O enfrentamento diário ao trabalho infantil tem obstáculos bastante desafiadores, especialmente em países da América Latina como o Brasil. Apesar dos reconhecidos avanços em termos gerais, ainda há certas práticas muito enraizadas em nossa cultura. “Elas remontam ao Brasil Colônia, atravessaram o Brasil Império, ingressaram no período republicano e persistem até nossos dias. É uma das heranças mais trágicas e vergonhosas da escravidão, porque impede que a criança tenha o direito de ser criança (estudar e brincar) e que os adolescentes tenham o direito de olhar sem medo para o futuro”, afirma o pedagogo Antônio Carlos Gomes da Costa.
O procurador federal aposentado Edson Sêda explica tratar-se de uma questão de entendimento. “A partir do século XX, a invisibilidade da criança passou a ser um problema no mundo da cidadania. O pior cenário internacional percebido por quem pensa, quer e age segundo os princípios da Convenção [de 1989] tem sido o de que as pessoas olham para crianças e ainda as percebem "menores". Crianças ainda não são percebidas em suas potenciais capacidades de seres humanos. Permitir que crianças trabalhem como burros de carga é uma conseqüência dessa má percepção”, analisa.
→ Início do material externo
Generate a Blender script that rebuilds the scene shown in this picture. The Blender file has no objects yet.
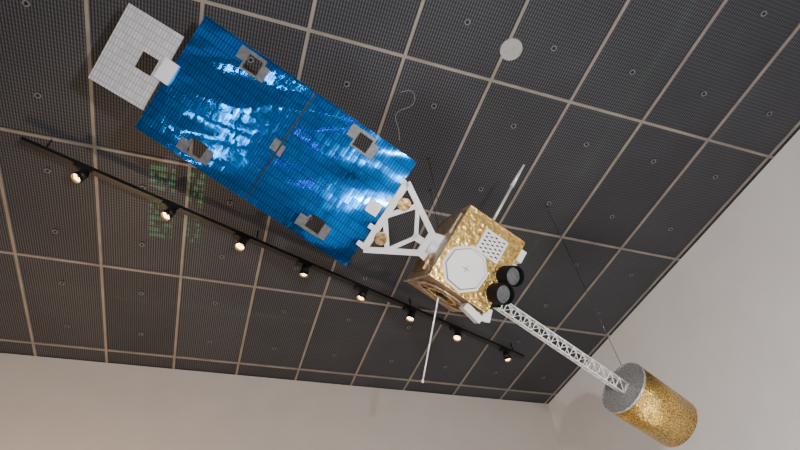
import bpy, bmesh, math, random
from mathutils import Vector, Matrix
random.seed(4)
C = bpy.context.scene.collection
CEIL = 4.8
WX, WY = 3.853, 4.995

# ------------------------------------------------------------ materials
def newmat(name, col=(0.5,0.5,0.5), rough=0.5, metal=0.0, emis=None, estr=0):
    m = bpy.data.materials.new(name); m.use_nodes = True
    nt = m.node_tree; b = nt.nodes['Principled BSDF']
    b.inputs['Base Color'].default_value = (*col, 1)
    b.inputs['Roughness'].default_value = rough
    b.inputs['Metallic'].default_value = metal
    if emis:
        b.inputs['Emission Color'].default_value = (*emis, 1)
        b.inputs['Emission Strength'].default_value = estr
    return m, nt, b
def N(nt, t, **kw):
    n = nt.nodes.new(t)
    for k, v in kw.items(): setattr(n, k, v)
    return n
def L(nt, a, b): nt.links.new(a, b)
def math_(nt, op, a, b=None, c=None):
    n = N(nt, 'ShaderNodeMath', operation=op)
    for i, v in enumerate((a, b, c)):
        if v is None: continue
        if isinstance(v, (int, float)): n.inputs[i].default_value = v
        else: L(nt, v, n.inputs[i])
    return n.outputs[0]
def mixc(nt, f, a, b):
    n = N(nt, 'ShaderNodeMix', data_type='RGBA')
    if isinstance(f, (int, float)): n.inputs[0].default_value = f
    else: L(nt, f, n.inputs[0])
    for i, v in ((6, a), (7, b)):
        if isinstance(v, tuple): n.inputs[i].default_value = (*v, 1)
        else: L(nt, v, n.inputs[i])
    return n.outputs[2]
def noisy(name, c1, c2, rough=0.5, metal=0.0, scale=20, bump=0.0, dist=0.01, detail=4):
    m, nt, b = newmat(name, c1, rough, metal)
    tc = N(nt, 'ShaderNodeTexCoord'); no = N(nt, 'ShaderNodeTexNoise')
    no.inputs['Scale'].default_value = scale; no.inputs['Detail'].default_value = detail
    L(nt, tc.outputs['Object'], no.inputs['Vector'])
    r = N(nt, 'ShaderNodeMapRange'); r.inputs[1].default_value = .35; r.inputs[2].default_value = .65
    L(nt, no.outputs['Fac'], r.inputs[0])
    L(nt, mixc(nt, r.outputs[0], c1, c2), b.inputs['Base Color'])
    if bump:
        bp = N(nt, 'ShaderNodeBump'); bp.inputs['Strength'].default_value = bump
        bp.inputs['Distance'].default_value = dist
        L(nt, no.outputs['Fac'], bp.inputs['Height']); L(nt, bp.outputs[0], b.inputs['Normal'])
    return m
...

Ambos os especialistas participaram da comissão redatora do ECA e reconhecem a importância da mobilização da sociedade civil para o enfrentamento do problema. “O Dia Nacional Contra o Trabalho Infantil, no doze de junho, é um período de forte mobilização ética e política para instalar o repúdio a essa prática na consciência nacional do povo brasileiro”, completa Antônio Carlos. Sêda acrescenta que iniciativas comuns mais efetivas podem decorrer se mudanças de atitude bastante simples. “Os países ricos e pobres passam a se integrar a essa iniciativa de enfrentamento na medida em que não aceitam financiar, comercializar e consumir produtos em que haja qualquer parcela de exploração infantil”, destaca o procurador.
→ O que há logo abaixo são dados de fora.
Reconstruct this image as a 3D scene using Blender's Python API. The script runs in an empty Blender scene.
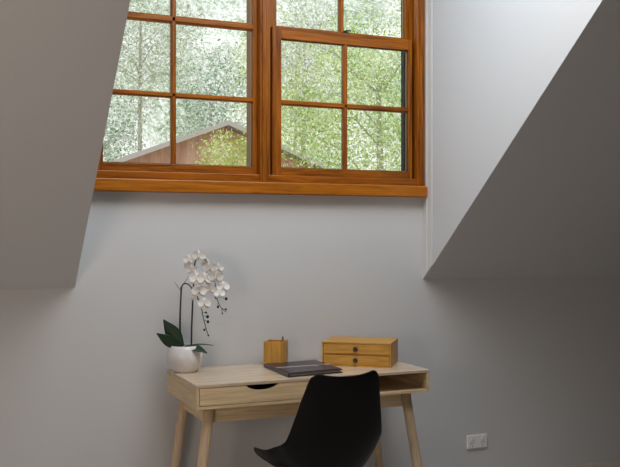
import bpy, bmesh, math, random
from mathutils import Vector, Matrix
R = math.radians
random.seed(7)
S = bpy.context.scene
COL = S.collection

# ------------------------------------------------------------ camera
H = 1.32
cam_d = bpy.data.cameras.new('camera')
cam = bpy.data.objects.new('camera', cam_d); COL.objects.link(cam)
cam.location = (0, 0, H)
cam.rotation_euler = (R(90), 0, R(-23.3))
cam_d.sensor_width = 36
cam_d.lens = 890 / 620 * 36
cam_d.shift_y = 1.5 / 620
cam_d.clip_start = 0.05; cam_d.clip_end = 300
S.camera = cam
S.view_settings.view_transform = 'Standard'
S.view_settings.look = 'None'
S.view_settings.exposure = 0.0
S.view_settings.gamma = 1
S.view_settings.use_curve_mapping = False

# ------------------------------------------------------------ sky, sun, fill lamps
W = bpy.data.worlds.new('sky'); S.world = W; W.use_nodes = True
bg = W.node_tree.nodes['Background']
bg.inputs[0].default_value = (0.86, 0.93, 1.0, 1); bg.inputs[1].default_value = 0.98

def sun(rot, e, col, ang):
    l = bpy.data.lights.new('sun', 'SUN'); l.energy = e; l.color = col; l.angle = R(ang)
    o = bpy.data.objects.new('sun', l); COL.objects.link(o); o.rotation_euler = rot
sd = Vector((.35, .55, -.75)).normalized()          # hazy sun, high behind the house
sun(sd.to_track_quat('-Z', 'Y').to_euler(), 2.3, (1, .98, .94), 6)

def area(name, loc, target, sx, sy, e, col=(1, 1, 1)):
    l = bpy.data.lights.new(name, 'AREA'); l.shape = 'RECTANGLE'; l.size = sx; l.size_y = sy
    l.energy = e; l.color = col
    o = bpy.data.objects.new(name, l); COL.objects.link(o); o.location = loc
    d = Vector(target) - Vector(loc)
    o.rotation_euler = d.to_track_quat('-Z', 'Y').to_euler()
    return o
# added fill lamps, out of view: two under the dormer ceiling, one mid-room left
area('dormer_fill_lamp', (1.36, 2.80, 2.93), (1.36, 2.95, 0), 1.2, .7, 30, (.37, .44, .52))
area('dormer_fill_lamp', (1.36, 2.2, 2.93), (1.36, 2.6, 0), 1.2, .7, 35, (.58, .54, .50))
area('left_fill_lamp', (-0.9, 0.9, 1.2), (0.5, 3.2, 1.6), .8, .8, 17, (.94, .76, .64))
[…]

“É preciso disseminar ao máximo a consciência de que quando uma criança trabalha, ou seja, tem sua mão-de-obra explorada, na verdade ela está sendo tratada como um adulto. E quando um adulto não consegue estudar, nem se profissionalizar, está tendo o seu direito de ser um cidadão brasileiro com um mínimo de dignidade caçado” opina o pedagogo. Sêda destaca ainda que é preciso despertar cada vez mais a consciência para o problema. “Há que se repetir: A exploração do trabalho infantil é conseqüência da "invisibilidade" cidadã. É essa insensibilidade que não permite a todos ver que os direitos humanos começam com a inclusão da criança no mundo da dignidade, do respeito humano e da cidadania”, ressalta o procurador.
No entanto, segundo Antônio Carlos, um dos principais desafios do combate ao trabalho infantil está mais relacionado mesmo com o próprio Estado. “As políticas públicas dessa área são muito frágeis, tanto em termos materiais como em recursos humanos. Esses obstáculos estão muito relacionados com o nível de desenvolvimento socioeconômico, político e institucional de cada país”. O procurador segue a mesma linha, ao defender que “ou o século XXI é a era da introdução da ética no ato de governar ou continuaremos a vitimizar as crianças para servir à esperteza, à pirataria, à corrupção e à exploração humana dos seres humanos”, conclui Sêda.